Records with scene code →
##########
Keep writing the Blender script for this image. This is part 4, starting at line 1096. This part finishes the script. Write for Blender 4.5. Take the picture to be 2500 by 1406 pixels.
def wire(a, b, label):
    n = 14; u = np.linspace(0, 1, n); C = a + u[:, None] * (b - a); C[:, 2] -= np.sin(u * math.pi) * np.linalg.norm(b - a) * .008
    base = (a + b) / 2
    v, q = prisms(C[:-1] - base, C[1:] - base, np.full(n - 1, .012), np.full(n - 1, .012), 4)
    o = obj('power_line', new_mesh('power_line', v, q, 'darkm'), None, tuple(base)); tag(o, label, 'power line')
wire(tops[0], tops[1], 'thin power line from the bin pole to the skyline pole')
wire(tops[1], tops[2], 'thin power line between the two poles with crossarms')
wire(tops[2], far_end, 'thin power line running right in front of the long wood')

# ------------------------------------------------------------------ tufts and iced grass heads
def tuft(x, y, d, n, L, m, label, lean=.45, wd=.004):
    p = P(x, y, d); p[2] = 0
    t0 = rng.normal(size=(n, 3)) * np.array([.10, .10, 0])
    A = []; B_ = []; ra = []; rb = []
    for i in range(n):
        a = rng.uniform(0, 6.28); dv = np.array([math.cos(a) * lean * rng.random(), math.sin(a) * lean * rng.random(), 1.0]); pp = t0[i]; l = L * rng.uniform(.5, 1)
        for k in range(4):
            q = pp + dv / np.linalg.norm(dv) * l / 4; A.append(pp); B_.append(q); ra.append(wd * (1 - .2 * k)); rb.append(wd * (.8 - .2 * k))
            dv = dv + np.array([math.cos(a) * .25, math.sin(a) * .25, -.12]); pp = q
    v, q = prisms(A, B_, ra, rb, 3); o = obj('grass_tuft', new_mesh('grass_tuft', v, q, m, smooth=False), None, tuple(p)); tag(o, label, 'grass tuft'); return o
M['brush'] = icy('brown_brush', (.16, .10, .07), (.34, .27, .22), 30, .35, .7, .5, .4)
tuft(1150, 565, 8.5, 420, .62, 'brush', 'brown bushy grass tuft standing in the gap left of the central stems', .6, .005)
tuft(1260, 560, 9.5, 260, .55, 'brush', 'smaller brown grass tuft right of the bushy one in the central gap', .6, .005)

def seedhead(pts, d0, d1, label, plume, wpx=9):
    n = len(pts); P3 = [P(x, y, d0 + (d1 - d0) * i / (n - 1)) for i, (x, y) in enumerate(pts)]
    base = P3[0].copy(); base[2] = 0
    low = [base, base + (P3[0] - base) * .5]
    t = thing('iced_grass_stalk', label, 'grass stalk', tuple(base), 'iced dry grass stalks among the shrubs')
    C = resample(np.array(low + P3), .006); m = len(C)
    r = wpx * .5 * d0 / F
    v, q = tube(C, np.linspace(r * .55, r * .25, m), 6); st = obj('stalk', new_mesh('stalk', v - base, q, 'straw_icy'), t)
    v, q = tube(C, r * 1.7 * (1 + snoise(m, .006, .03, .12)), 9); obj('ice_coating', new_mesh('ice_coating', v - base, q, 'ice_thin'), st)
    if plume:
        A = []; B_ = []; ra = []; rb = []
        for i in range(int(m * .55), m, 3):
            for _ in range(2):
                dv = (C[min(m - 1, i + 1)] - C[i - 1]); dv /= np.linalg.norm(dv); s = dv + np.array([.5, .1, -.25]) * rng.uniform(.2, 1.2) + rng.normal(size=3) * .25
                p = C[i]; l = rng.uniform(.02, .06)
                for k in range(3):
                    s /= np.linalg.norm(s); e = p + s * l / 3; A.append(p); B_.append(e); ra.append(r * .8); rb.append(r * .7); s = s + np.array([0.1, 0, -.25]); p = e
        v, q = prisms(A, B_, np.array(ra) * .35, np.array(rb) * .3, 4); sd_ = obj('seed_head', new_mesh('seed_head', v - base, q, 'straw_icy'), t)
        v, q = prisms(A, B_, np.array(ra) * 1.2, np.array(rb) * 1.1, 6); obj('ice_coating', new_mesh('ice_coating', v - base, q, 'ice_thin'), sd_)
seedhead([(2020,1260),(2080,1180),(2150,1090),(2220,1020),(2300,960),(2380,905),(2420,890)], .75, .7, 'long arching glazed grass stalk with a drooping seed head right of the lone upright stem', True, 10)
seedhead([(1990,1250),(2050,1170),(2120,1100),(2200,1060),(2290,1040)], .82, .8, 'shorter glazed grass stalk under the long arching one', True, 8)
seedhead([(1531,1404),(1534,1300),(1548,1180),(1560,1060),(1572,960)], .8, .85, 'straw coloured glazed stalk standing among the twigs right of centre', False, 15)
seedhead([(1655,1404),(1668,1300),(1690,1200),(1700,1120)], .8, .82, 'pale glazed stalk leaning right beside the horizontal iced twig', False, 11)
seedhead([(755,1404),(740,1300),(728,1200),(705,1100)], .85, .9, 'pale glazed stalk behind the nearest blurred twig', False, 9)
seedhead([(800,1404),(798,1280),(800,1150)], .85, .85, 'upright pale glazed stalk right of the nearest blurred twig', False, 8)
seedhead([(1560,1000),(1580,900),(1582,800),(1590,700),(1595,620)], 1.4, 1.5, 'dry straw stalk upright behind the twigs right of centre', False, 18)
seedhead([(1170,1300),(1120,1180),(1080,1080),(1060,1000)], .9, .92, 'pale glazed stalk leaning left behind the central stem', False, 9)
##########
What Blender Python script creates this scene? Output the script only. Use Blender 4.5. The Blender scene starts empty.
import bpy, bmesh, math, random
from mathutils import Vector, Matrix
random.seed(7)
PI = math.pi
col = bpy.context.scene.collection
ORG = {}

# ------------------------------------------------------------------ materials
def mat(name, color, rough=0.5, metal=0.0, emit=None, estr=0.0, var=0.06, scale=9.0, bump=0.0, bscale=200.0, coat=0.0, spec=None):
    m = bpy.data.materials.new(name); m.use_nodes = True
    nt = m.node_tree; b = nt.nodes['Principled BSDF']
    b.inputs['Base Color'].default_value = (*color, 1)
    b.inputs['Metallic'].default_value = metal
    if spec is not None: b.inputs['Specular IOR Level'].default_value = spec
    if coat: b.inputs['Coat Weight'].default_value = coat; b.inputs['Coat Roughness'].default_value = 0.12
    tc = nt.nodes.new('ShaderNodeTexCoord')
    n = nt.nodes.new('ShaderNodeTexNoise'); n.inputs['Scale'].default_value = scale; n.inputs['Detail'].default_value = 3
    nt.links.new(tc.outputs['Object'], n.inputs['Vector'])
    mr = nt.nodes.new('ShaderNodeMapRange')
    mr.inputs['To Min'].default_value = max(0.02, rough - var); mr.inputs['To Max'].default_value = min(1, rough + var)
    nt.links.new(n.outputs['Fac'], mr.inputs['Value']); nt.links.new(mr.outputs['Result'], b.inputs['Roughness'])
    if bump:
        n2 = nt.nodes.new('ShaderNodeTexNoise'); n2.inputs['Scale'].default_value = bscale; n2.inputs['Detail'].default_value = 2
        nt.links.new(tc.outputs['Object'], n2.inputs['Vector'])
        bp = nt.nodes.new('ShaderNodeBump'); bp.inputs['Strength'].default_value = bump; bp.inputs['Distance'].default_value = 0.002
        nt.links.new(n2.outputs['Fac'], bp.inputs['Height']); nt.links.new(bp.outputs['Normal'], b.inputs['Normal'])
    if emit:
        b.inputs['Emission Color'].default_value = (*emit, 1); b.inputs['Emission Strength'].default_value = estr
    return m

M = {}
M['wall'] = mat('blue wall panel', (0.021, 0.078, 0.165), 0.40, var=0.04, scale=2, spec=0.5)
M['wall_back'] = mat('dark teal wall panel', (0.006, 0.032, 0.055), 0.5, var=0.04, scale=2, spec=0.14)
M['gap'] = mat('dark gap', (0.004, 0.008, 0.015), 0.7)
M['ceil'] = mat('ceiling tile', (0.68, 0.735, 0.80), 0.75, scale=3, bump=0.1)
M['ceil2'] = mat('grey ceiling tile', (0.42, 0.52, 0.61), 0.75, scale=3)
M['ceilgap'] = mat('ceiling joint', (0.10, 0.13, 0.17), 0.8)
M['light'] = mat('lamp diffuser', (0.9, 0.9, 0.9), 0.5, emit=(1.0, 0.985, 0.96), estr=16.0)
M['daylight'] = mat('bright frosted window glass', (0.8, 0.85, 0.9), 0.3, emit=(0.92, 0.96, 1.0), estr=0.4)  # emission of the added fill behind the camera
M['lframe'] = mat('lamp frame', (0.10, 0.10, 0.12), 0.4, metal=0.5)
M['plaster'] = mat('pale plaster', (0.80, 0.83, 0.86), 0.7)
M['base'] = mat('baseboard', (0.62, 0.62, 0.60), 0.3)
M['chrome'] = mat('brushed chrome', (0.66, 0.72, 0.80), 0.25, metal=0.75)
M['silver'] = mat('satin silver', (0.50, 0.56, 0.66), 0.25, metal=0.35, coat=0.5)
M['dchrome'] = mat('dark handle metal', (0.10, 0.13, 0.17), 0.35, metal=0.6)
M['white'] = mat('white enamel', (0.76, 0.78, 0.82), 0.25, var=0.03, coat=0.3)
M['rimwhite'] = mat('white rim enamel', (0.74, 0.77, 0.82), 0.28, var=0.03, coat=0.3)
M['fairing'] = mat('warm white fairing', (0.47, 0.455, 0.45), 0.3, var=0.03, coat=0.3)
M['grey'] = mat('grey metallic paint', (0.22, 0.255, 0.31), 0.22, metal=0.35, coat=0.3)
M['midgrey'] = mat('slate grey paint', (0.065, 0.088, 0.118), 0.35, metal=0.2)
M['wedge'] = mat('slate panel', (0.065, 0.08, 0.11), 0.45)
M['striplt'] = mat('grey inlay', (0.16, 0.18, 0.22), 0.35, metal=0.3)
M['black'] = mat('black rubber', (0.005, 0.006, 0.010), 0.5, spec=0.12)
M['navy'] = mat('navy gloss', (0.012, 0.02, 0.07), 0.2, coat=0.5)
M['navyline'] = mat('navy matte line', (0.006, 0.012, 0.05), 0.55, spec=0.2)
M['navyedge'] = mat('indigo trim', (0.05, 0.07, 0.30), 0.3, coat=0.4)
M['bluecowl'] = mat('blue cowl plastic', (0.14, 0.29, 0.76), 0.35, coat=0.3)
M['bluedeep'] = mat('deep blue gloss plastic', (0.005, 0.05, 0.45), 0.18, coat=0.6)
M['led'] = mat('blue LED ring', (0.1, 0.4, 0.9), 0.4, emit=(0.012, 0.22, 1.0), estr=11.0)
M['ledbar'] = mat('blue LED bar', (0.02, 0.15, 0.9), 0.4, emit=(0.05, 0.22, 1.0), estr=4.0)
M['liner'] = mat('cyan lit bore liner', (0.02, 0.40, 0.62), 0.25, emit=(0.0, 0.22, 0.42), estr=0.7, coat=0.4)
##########
SHORT EXERCISE → Using the listing above, pull out all lines that hold the word "blue".

EXERCISE OUTPUT →
M['wall'] = mat('blue wall panel', (0.021, 0.078, 0.165), 0.40, var=0.04, scale=2, spec=0.5)
M['bluecowl'] = mat('blue cowl plastic', (0.14, 0.29, 0.76), 0.35, coat=0.3)
M['bluedeep'] = mat('deep blue gloss plastic', (0.005, 0.05, 0.45), 0.18, coat=0.6)
M['led'] = mat('blue LED ring', (0.1, 0.4, 0.9), 0.4, emit=(0.012, 0.22, 1.0), estr=11.0)
M['ledbar'] = mat('blue LED bar', (0.02, 0.15, 0.9), 0.4, emit=(0.05, 0.22, 1.0), estr=4.0)